E como seria a “frente ampla” da qual tanto se fala?
Pimenta: Devemos colocar no centro da pauta política da esquerda e dos setores antifascistas a construção de uma frente ampla em defesa da democracia. Cabe aos nossos líderes dos diferentes partidos e representantes dos movimentos sociais a construção desse espaço com todos aqueles que estiveram conosco no 2º turno. As milhões de pessoas que foram às ruas conosco deram o recado e disseram que estão dispostas a resistir e lutar. Devemos transformar essa catarse antifascista num grande movimento que impeça o avanço da extrema-direita e não permita a implantação de um projeto autoritário e ultraneoliberal, como Bolsonaro pretende. As experiências de outros países podem nos inspirar, mas teremos que construir um arranjo próprio, adequado ao nosso cenário e às características de cada ator político que vai compor essa frente.

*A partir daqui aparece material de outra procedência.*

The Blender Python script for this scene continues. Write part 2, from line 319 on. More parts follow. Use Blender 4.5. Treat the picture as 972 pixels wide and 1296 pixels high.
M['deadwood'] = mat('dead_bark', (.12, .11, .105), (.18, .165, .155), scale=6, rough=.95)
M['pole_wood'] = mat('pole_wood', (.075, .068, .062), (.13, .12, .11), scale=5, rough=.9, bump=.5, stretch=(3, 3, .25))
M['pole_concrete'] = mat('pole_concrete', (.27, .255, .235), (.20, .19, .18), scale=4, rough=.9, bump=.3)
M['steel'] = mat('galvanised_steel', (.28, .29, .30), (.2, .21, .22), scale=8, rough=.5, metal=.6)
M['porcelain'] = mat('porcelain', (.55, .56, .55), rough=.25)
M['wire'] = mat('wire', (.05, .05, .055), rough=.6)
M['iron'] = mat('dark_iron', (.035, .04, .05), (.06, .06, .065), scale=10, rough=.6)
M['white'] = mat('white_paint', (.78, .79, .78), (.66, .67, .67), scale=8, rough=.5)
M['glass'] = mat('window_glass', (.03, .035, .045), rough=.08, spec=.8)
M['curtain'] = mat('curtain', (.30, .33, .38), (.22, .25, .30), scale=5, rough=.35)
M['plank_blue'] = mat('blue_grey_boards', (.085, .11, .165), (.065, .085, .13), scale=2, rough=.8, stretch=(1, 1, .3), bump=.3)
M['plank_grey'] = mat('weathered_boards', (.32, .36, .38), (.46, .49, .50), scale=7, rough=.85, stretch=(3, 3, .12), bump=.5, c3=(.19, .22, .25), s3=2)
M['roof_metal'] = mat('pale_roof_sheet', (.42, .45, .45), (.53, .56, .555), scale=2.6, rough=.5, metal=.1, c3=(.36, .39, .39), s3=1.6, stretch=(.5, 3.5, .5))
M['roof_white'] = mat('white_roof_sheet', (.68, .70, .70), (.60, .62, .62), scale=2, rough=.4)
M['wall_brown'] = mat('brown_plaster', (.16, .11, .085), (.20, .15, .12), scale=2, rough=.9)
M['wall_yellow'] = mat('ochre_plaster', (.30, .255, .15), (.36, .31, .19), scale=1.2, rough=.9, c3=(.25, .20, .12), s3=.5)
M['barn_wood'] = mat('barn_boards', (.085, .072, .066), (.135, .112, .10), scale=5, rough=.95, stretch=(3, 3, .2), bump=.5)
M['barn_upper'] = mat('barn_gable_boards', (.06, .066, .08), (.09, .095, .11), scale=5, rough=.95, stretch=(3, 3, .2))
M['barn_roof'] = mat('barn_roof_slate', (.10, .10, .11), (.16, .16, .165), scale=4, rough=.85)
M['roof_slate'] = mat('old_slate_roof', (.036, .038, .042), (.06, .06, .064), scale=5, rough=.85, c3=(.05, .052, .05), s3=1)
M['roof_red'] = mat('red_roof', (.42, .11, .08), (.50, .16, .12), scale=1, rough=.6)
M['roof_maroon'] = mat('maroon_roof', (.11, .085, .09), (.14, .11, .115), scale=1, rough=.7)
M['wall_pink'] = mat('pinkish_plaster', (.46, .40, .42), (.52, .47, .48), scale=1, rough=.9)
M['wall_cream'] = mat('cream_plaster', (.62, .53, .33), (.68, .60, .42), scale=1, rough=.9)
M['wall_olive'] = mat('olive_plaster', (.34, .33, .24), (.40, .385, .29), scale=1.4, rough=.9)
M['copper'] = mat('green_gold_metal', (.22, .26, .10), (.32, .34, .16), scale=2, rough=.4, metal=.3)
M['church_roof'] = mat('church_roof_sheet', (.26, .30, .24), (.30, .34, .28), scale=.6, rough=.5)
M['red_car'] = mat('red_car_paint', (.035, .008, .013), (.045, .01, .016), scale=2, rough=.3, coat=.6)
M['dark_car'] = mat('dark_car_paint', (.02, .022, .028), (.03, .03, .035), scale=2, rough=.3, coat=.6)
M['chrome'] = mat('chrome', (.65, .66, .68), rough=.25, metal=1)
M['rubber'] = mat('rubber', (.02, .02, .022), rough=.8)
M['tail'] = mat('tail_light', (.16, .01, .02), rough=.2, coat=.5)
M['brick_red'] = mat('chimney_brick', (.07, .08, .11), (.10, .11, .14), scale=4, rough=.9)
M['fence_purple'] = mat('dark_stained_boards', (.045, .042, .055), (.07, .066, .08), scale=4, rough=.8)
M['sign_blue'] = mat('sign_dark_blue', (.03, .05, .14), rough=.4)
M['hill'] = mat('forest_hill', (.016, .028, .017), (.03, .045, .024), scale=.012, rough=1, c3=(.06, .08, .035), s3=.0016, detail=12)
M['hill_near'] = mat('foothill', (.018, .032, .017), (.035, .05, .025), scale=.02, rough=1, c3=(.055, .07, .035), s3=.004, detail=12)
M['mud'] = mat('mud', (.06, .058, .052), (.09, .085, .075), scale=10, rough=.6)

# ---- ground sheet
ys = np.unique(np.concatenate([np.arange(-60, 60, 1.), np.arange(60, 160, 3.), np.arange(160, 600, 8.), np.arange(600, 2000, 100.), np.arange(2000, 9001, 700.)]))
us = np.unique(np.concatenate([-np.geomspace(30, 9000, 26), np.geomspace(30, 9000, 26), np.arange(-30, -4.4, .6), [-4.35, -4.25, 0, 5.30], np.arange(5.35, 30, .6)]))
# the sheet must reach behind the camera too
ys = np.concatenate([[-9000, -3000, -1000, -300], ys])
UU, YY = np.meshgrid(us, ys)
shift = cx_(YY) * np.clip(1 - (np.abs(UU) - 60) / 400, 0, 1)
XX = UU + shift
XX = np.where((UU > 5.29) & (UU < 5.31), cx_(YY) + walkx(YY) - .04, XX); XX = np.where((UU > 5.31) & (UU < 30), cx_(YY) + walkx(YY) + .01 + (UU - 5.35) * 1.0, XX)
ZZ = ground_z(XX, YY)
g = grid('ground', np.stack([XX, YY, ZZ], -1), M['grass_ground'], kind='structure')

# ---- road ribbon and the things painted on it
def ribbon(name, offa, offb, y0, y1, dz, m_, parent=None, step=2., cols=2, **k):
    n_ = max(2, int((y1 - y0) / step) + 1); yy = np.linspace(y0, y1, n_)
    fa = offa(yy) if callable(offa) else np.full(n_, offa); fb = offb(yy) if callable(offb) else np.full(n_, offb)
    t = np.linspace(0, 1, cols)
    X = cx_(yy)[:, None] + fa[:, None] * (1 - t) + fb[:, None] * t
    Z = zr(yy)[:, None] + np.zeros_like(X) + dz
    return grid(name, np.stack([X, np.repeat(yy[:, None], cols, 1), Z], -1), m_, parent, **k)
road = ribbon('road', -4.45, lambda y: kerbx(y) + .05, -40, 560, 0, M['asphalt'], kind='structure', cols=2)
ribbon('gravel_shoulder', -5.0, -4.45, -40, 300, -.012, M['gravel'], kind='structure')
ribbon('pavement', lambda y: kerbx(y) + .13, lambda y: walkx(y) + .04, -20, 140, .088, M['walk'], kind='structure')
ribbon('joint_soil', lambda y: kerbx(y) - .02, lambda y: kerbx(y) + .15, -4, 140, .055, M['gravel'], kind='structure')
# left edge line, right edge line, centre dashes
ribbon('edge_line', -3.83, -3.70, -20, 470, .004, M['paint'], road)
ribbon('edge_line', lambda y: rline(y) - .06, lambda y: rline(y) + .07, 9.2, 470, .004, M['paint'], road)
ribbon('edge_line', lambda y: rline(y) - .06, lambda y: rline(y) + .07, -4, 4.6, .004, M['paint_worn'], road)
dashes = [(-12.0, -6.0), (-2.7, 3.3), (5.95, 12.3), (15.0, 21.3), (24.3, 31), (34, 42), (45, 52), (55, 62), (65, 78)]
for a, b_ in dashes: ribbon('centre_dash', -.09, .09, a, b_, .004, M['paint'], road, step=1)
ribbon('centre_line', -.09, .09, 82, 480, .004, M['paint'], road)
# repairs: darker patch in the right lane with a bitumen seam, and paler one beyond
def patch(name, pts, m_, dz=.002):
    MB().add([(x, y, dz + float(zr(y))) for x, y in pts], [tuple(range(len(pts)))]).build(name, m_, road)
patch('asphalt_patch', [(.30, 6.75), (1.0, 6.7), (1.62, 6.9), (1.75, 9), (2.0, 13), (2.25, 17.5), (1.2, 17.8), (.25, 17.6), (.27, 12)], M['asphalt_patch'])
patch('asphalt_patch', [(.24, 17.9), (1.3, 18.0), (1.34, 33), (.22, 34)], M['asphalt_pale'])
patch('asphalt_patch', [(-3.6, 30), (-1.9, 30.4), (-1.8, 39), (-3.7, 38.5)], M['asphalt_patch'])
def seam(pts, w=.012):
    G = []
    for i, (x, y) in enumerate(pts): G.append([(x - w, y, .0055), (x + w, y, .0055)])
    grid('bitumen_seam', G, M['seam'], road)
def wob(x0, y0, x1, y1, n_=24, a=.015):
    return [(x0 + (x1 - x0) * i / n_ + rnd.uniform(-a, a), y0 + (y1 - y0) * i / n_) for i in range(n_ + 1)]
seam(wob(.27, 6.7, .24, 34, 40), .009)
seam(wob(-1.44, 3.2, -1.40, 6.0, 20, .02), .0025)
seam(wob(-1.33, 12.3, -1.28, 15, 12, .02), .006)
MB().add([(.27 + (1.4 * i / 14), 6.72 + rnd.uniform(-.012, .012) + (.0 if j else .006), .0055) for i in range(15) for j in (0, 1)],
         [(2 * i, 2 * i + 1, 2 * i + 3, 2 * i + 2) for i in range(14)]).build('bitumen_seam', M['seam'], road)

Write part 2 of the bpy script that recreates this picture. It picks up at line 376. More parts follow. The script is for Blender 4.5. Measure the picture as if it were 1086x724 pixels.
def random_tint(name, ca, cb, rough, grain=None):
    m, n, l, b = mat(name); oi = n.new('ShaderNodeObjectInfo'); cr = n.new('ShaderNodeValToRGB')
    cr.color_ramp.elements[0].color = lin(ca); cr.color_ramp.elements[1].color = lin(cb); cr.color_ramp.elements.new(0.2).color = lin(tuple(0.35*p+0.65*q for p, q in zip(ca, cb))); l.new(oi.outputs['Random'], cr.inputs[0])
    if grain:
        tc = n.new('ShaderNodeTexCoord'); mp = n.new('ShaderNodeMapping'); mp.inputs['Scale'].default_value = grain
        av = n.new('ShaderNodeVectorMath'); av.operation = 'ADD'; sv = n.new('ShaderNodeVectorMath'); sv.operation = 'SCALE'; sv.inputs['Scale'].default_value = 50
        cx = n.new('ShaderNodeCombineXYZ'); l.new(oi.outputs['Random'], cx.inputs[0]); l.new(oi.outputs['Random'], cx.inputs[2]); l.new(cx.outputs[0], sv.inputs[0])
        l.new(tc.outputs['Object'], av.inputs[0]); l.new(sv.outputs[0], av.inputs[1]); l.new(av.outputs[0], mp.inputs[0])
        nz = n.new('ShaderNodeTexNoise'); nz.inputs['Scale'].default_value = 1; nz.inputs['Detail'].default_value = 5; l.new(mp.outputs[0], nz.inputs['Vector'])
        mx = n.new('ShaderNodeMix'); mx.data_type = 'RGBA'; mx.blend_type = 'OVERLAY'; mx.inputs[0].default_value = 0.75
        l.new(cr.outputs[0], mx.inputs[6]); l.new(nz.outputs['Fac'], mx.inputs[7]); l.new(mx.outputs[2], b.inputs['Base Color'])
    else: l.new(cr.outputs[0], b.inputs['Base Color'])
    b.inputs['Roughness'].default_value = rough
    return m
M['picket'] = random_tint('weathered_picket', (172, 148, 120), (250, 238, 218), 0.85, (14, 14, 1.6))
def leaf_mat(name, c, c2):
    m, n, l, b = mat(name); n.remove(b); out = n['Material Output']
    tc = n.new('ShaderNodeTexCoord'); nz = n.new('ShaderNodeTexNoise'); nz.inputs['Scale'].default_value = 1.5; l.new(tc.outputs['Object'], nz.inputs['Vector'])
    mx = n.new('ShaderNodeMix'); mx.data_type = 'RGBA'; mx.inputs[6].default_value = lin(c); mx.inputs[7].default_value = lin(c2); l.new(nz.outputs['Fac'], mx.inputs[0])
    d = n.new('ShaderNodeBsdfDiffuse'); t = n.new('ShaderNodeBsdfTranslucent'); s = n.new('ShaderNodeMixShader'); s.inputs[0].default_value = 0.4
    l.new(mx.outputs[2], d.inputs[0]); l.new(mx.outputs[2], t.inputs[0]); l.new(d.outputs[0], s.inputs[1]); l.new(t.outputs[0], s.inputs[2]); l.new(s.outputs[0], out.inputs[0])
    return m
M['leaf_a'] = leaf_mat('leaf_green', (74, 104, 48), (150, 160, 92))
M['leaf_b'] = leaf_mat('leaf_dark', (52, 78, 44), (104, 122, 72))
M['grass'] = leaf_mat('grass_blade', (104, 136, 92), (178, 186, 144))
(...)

Nós tivemos milhões de pessoas que saíram espontaneamente às ruas, em favor da candidatura de Fernando Haddad, mas sobretudo para dizer à população brasileira que nós não queremos uma ditadura nesse país, que nós queremos um país livre e que respeite a diversidade e a diferença. Não queremos um país homofóbico, racista, intolerante do ponto de vista religioso ou em qualquer outro aspecto da nossa vida em sociedade. Muitas pessoas antes da nossa geração lutaram para manter e recuperar a democracia e temos o dever de seguir e fortalecer essa luta. E uma frente ampla, com diversidade e unidade, é o caminho para isso.